Karakter olarak ağustos böceğini almak oldukça aşikâr bir seçimdi, takım içinde masamda oturan ve hikâye bulmaya çalışan bir ağustos böceği figürü yapmıştım. Bu fikir 17 yıllık hayat döngüsüne sahip bazı ağustos böcekleri üzerine yapılmış bir doğa belgeselinden çıktı. Ağustos böcekleri toprak altında o kadar uzun zaman geçiriyorlardı ki avcılar varlıklarını unutuyordu, sonra yaşam dolu bir taşkınlıkla topraktan hayatta kalan bir tür olarak fışkırıyorlardı. Bunu, çıkmaz bir hayatta bir kurtuluş bulmak isteyen biri için mükemmel bir metafor olarak tahayyül ettim. Veyahut en başından beri kurtulacağını bilerek, üstüne sirayet eden karanlığın nihayet önemsizleşmesi, hatta kendi farkındalığının daha üst bir mertebesinden, büyük resme bakıldığında komik olarak görünmesi de olabilir.

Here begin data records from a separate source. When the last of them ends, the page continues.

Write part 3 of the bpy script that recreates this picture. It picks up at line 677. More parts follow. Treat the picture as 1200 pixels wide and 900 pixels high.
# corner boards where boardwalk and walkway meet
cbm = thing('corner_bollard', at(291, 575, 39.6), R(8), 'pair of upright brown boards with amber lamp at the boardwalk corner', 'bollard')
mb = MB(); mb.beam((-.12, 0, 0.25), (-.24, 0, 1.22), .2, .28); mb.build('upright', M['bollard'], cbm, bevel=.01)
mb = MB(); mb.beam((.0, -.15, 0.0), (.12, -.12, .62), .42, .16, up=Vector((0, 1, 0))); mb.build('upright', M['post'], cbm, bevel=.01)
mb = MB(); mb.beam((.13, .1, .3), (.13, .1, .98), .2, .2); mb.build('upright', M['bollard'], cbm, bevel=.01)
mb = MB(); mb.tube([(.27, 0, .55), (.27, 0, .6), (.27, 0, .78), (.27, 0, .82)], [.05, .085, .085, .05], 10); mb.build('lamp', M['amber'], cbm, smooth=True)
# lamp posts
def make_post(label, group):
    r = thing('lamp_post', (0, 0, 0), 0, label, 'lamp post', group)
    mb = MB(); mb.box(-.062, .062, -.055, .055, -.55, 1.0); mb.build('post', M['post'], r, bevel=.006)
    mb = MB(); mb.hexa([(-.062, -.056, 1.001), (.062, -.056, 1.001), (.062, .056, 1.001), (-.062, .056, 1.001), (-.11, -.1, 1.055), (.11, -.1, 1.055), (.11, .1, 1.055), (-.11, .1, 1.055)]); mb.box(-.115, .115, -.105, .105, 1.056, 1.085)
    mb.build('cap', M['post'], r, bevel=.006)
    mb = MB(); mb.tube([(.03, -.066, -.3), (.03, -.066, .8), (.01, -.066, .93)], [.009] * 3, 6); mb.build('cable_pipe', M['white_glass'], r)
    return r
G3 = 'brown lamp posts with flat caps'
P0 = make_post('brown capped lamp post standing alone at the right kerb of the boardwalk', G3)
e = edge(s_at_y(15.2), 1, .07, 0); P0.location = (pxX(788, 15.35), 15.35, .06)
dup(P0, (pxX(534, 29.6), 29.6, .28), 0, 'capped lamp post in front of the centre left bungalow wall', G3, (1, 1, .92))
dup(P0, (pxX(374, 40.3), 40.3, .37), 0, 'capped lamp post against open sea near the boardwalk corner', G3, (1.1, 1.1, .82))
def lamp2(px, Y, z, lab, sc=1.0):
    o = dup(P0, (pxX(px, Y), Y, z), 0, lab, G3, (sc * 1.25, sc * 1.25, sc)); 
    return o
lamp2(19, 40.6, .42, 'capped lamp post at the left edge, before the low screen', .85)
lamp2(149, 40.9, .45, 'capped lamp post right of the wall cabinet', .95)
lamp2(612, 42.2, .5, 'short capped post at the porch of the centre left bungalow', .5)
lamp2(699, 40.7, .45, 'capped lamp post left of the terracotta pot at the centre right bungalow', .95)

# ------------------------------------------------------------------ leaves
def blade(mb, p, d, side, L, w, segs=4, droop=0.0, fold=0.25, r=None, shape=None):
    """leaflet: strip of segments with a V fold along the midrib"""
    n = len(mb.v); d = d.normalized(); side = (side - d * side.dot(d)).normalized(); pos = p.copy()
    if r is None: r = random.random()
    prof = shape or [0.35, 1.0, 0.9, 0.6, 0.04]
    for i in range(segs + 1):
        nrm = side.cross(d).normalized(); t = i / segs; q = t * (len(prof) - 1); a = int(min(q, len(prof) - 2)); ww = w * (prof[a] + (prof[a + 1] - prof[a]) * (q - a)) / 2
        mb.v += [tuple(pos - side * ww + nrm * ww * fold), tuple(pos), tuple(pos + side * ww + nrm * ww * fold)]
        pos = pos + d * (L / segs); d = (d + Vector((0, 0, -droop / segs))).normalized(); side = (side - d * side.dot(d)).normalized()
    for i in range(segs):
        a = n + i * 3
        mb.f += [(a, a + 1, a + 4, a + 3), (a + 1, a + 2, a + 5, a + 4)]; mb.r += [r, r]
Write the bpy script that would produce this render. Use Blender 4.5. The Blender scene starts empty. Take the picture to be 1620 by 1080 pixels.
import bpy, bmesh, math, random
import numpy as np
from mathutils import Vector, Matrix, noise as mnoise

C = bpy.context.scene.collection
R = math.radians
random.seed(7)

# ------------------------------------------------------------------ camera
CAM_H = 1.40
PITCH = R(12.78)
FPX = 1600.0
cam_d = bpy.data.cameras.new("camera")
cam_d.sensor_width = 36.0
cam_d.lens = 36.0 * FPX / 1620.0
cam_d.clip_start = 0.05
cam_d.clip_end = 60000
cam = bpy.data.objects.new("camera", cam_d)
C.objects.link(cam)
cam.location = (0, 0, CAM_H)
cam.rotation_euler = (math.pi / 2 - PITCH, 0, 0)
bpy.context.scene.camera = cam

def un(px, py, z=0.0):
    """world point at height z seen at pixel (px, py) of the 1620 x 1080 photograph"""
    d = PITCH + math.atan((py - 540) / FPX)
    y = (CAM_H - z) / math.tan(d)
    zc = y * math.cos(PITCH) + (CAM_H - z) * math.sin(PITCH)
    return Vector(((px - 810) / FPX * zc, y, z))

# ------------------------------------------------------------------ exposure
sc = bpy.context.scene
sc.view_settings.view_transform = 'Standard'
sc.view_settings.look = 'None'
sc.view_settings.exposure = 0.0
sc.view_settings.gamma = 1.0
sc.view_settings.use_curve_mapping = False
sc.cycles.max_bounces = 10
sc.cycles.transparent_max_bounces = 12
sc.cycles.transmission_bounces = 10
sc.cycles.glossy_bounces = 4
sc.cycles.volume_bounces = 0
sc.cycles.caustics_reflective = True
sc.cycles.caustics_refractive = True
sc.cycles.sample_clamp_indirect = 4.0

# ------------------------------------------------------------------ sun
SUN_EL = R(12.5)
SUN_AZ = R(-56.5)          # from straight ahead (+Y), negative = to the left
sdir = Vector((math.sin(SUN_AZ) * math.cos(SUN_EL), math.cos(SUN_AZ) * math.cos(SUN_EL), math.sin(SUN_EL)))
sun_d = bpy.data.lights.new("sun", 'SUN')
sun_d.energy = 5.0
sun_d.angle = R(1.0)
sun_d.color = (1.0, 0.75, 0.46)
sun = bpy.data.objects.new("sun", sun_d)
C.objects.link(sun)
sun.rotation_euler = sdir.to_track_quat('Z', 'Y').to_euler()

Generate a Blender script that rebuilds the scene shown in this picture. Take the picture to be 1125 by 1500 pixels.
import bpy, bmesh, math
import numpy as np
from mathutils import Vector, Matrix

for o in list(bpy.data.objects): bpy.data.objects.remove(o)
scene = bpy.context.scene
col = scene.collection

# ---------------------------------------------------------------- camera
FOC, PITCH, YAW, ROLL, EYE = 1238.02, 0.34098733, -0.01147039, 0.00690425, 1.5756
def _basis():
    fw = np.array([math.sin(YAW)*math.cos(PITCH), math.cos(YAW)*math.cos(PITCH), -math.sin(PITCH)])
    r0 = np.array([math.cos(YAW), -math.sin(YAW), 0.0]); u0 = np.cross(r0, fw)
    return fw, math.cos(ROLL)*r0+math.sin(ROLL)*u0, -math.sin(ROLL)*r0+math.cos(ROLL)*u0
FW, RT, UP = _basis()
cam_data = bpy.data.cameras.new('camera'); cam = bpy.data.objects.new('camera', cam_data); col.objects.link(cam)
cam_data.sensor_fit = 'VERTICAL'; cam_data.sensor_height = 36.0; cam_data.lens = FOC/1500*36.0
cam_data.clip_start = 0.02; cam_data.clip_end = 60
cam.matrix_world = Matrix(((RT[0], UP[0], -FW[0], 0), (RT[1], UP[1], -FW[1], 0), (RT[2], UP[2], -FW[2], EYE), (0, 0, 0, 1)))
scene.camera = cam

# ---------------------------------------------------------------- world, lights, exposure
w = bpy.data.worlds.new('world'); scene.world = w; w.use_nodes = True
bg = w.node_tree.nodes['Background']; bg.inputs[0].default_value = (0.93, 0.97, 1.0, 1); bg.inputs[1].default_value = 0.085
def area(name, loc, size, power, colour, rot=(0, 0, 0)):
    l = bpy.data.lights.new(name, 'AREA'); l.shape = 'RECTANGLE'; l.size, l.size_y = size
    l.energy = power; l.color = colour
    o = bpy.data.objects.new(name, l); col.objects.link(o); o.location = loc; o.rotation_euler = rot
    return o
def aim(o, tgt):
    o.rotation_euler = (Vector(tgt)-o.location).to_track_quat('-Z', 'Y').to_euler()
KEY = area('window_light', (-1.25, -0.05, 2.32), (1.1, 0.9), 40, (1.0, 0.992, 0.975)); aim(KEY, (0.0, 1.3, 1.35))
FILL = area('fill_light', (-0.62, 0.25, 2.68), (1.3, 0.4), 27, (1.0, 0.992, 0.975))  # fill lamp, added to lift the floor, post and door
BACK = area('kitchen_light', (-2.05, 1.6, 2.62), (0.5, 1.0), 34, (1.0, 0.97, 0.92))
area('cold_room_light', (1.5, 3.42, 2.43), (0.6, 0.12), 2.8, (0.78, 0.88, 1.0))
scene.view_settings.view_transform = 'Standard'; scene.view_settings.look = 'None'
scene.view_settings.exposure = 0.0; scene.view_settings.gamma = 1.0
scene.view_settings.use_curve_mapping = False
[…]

>> 2006 tarihli Uzak adlı eseriniz anne ve babanızın da hikâyesinden esinlenerek çizilmiş bir göçmenlik hikâyesi. Göçmen sorunu bu denli ayyuka çıkmışken, bugün bir göçmenlik hikâyesi çizmek isteseydiniz nasıl çizerdiniz?

İlginç bir şekilde Avusturalya’da Uzak’ı hayal edip üzerine çalıştığım sırada, göç konusu halihazırda bir kriz durumundaydı. Hatta, bu hususun süregelen etik ve politik bir sorun olmasıyla birlikte dezenformasyon, ırkçılık, siyasi kabiliyetsizlik ve insani felaketin bir öznesi olmadığı bir zamanı hatırlamıyorum. Avusturalya geniş ölçekte göçmenlerden oluşan bir toplum fakat negatif politikalar arasında sıkışmış durumda, özellikle sığınmacıların ülke dışı gözaltı merkezlerine alınması bunlardan yalnızca biri. Erken 2000’lerde, Uzak’ı yazarken siyasi ve medyatik tartışmalardan uzaklaşarak mülteci olmayı bireysel ve tarihi bir düzlemde incelemek istedim. Bu şekilde kurgusal bir adaya kaçmaya çalışan küçük bir ailenin hikâyesine odaklanarak aile tarihini ve devamını irdeledim.

Sorunuzu yanıtlamak için yeni bir göç hikâyesini nasıl oluştururdum konusu hakkında gerçekten çokça düşündüm. Yeni bir hikâye kaleme alacak olsaydım son on beş yıl içinde yaşanan uluslararası olaylar ve göç hikâyeleri ışığında gerçek dünya deneyimlerine paralel yeni imgeler ve olay örgüleri eklerdim. Senelerdir Uzak’ın film adaptasyonu için bazı taslaklar üzerinde çalışıyorum, üstüne uğraştığım konulardan biri esas hikâyede görmediğimiz bir anne ve çocuğuyla ilgili. Yeni dünyada, babalarını/eşlerini bulabilmek oldukça uzun sürüyor onlar için. Bu iki karakterle ilgili, neredeyse her mültecinin aşina olduğu konuları; insan kaçakçılığının tarihi ve modern detaylarını, politik sorunları, deniz aşmadaki tehlikeleri, yerel ırkçılık, zoraki gözaltılar, sınır dışı etmeler ve çıldırtıcı bürokrasiyi de içine alan bir hikâye oluşturmak için hevesliyim.

Bunlar, kültür şoku ve yerleşim üzerine problemleri odağına alan bu kitabın orijinal halinde de kurgulanmış elementler, fakat daha sade bir anlatı ve tematik istikrar adına çıkartılmışlardı. Mültecilerin yaşamakta olduğu bazı deneyimler ise en iyi şekilde sığınmakta oldukları ülke ve bölgeler üzerine araştırma yürütmekle incelenebilir; Kuzey Afrikalı mültecilerle ilgilenmede zorluk yaşanmakta olan İtalyan adası Lampedusa ve Avrupa’daki diğer göçmen yoğunluğunun fazla olduğu yerler gibi. Tabii ki güncel okurlar için Ukrayna çatışması, etkileri ve nedenleri de yenilenmiş bir Uzak hikâyesinde oldukça güçlü bir etki oluşturacaktır.